• _Directions for this task_: Pictures do not belong in the copy, so please give every entry below again exactly.

• _Records supplied_:

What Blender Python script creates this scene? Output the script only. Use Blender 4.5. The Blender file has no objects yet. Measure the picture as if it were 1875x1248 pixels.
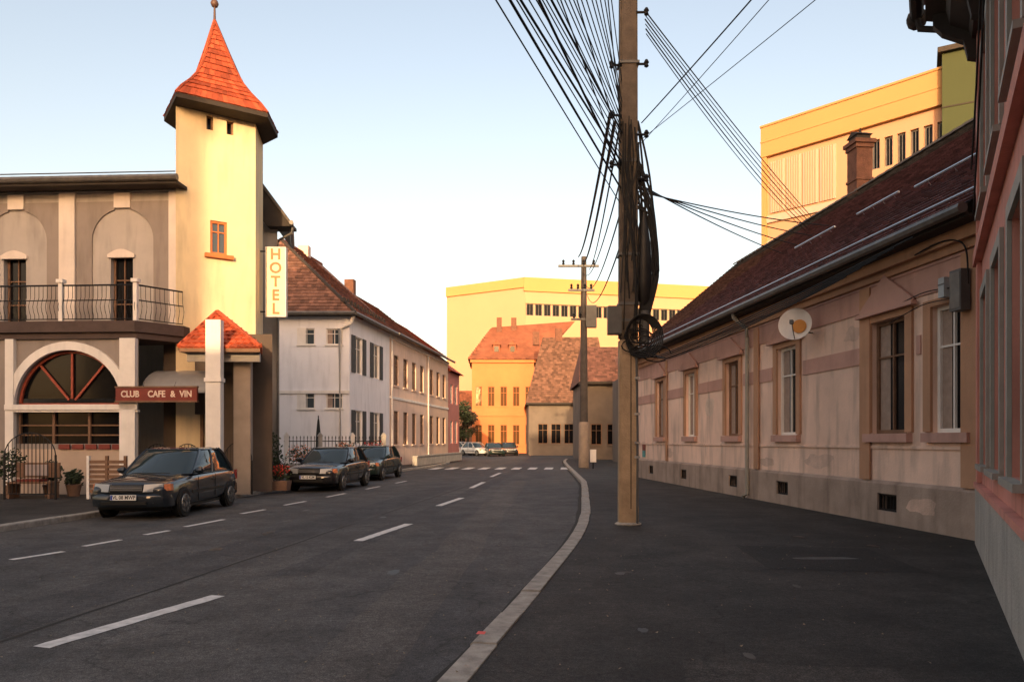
import bpy, bmesh, math, random
from mathutils import Vector, Matrix, noise
random.seed(7)
R = math.radians
sc = bpy.context.scene
COL = sc.collection

# ------------------------------------------------------------------ camera, sky, sun, exposure
FPX, CXP, HZ, EYE = 1350.0, 937.5, 806.0, 1.55     # the photo's focal length in px, centre column, horizon row, eye height
cam_d = bpy.data.cameras.new('camera'); cam = bpy.data.objects.new('camera', cam_d); COL.objects.link(cam)
cam.location = (0, 0, EYE); cam.rotation_euler = (R(90), 0, 0)
cam_d.sensor_width = 36; cam_d.lens = FPX / 1875 * 36; cam_d.shift_y = (HZ - 624) / 1875
cam_d.clip_start = 0.05; cam_d.clip_end = 3000
sc.camera = cam
SUN_EL, SUN_AZ = R(10), R(3)                       # travels towards (sin, cos) of SUN_AZ, i.e. from behind the camera
w = bpy.data.worlds.new('World'); sc.world = w; w.use_nodes = True
nt = w.node_tree; nt.nodes.clear()
sky = nt.nodes.new('ShaderNodeTexSky'); sky.sky_type = 'NISHITA'; sky.sun_disc = False
sky.sun_elevation = SUN_EL; sky.sun_rotation = math.pi + SUN_AZ
sky.air_density = 1.0; sky.dust_density = 4.0; sky.ozone_density = 1.0; sky.altitude = 0
bg = nt.nodes.new('ShaderNodeBackground'); bg.inputs[1].default_value = 0.15
wo = nt.nodes.new('ShaderNodeOutputWorld')
wb = nt.nodes.new('ShaderNodeMix'); wb.data_type = 'RGBA'; wb.blend_type = 'MULTIPLY'; wb.inputs[0].default_value = 1; wb.inputs[7].default_value = (1.37, 1.065, .885, 1)   # the photo's warm white balance
nt.links.new(sky.outputs[0], wb.inputs[6]); nt.links.new(wb.outputs[2], bg.inputs[0]); nt.links.new(bg.outputs[0], wo.inputs[0])
sd = bpy.data.lights.new('sun', 'SUN'); sun = bpy.data.objects.new('sun', sd); COL.objects.link(sun)
sd.energy = 2.0; sd.angle = R(0.5); sd.color = (1.0, 0.67, 0.36)
dirv = Vector((math.sin(SUN_AZ) * math.cos(SUN_EL), math.cos(SUN_AZ) * math.cos(SUN_EL), -math.sin(SUN_EL)))
sun.rotation_euler = dirv.to_track_quat('-Z', 'Y').to_euler(); sun.location = (0, -20, 40)
vs = sc.view_settings; vs.view_transform = 'Standard'; vs.look = 'None'; vs.exposure = 1.48; vs.gamma = 1; vs.use_curve_mapping = False
sc.cycles.max_bounces = 6

def X(px, Y): return (px - CXP) / FPX * Y
def Z(py, Y): return EYE + (HZ - py) / FPX * Y
def P(px, py, Y): return Vector((X(px, Y), Y, Z(py, Y)))

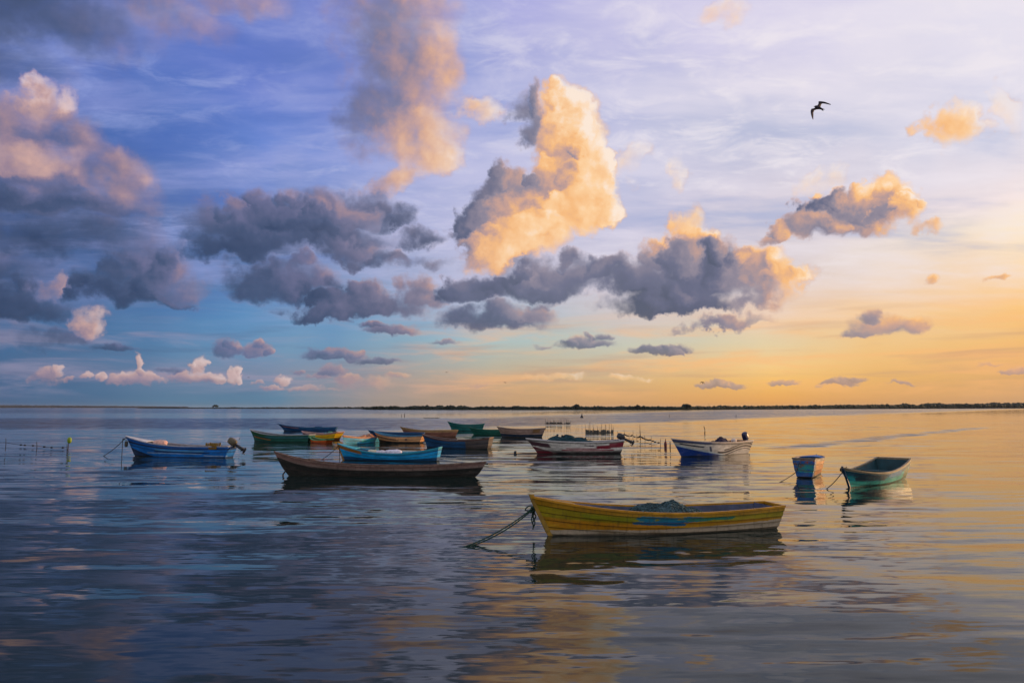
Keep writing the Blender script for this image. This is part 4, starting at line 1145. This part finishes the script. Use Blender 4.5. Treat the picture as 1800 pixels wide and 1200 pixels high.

• _Full solution_:
What Blender Python script creates this scene? Output the script only. Use Blender 4.5. The Blender file has no objects yet. Measure the picture as if it were 1875x1248 pixels.
import bpy, bmesh, math, random
from mathutils import Vector, Matrix, noise
random.seed(7)
R = math.radians
sc = bpy.context.scene
COL = sc.collection

# ------------------------------------------------------------------ camera, sky, sun, exposure
FPX, CXP, HZ, EYE = 1350.0, 937.5, 806.0, 1.55     # the photo's focal length in px, centre column, horizon row, eye height
cam_d = bpy.data.cameras.new('camera'); cam = bpy.data.objects.new('camera', cam_d); COL.objects.link(cam)
cam.location = (0, 0, EYE); cam.rotation_euler = (R(90), 0, 0)
cam_d.sensor_width = 36; cam_d.lens = FPX / 1875 * 36; cam_d.shift_y = (HZ - 624) / 1875
cam_d.clip_start = 0.05; cam_d.clip_end = 3000
sc.camera = cam
SUN_EL, SUN_AZ = R(10), R(3)                       # travels towards (sin, cos) of SUN_AZ, i.e. from behind the camera
w = bpy.data.worlds.new('World'); sc.world = w; w.use_nodes = True
nt = w.node_tree; nt.nodes.clear()
sky = nt.nodes.new('ShaderNodeTexSky'); sky.sky_type = 'NISHITA'; sky.sun_disc = False
sky.sun_elevation = SUN_EL; sky.sun_rotation = math.pi + SUN_AZ
sky.air_density = 1.0; sky.dust_density = 4.0; sky.ozone_density = 1.0; sky.altitude = 0
bg = nt.nodes.new('ShaderNodeBackground'); bg.inputs[1].default_value = 0.15
wo = nt.nodes.new('ShaderNodeOutputWorld')
wb = nt.nodes.new('ShaderNodeMix'); wb.data_type = 'RGBA'; wb.blend_type = 'MULTIPLY'; wb.inputs[0].default_value = 1; wb.inputs[7].default_value = (1.37, 1.065, .885, 1)   # the photo's warm white balance
nt.links.new(sky.outputs[0], wb.inputs[6]); nt.links.new(wb.outputs[2], bg.inputs[0]); nt.links.new(bg.outputs[0], wo.inputs[0])
sd = bpy.data.lights.new('sun', 'SUN'); sun = bpy.data.objects.new('sun', sd); COL.objects.link(sun)
sd.energy = 2.0; sd.angle = R(0.5); sd.color = (1.0, 0.67, 0.36)
dirv = Vector((math.sin(SUN_AZ) * math.cos(SUN_EL), math.cos(SUN_AZ) * math.cos(SUN_EL), -math.sin(SUN_EL)))
sun.rotation_euler = dirv.to_track_quat('-Z', 'Y').to_euler(); sun.location = (0, -20, 40)
vs = sc.view_settings; vs.view_transform = 'Standard'; vs.look = 'None'; vs.exposure = 1.48; vs.gamma = 1; vs.use_curve_mapping = False
sc.cycles.max_bounces = 6

def X(px, Y): return (px - CXP) / FPX * Y
def Z(py, Y): return EYE + (HZ - py) / FPX * Y
def P(px, py, Y): return Vector((X(px, Y), Y, Z(py, Y)))

Keep writing the Blender script for this image. This is part 4, starting at line 1145. This part finishes the script. Use Blender 4.5. Treat the picture as 1800 pixels wide and 1200 pixels high.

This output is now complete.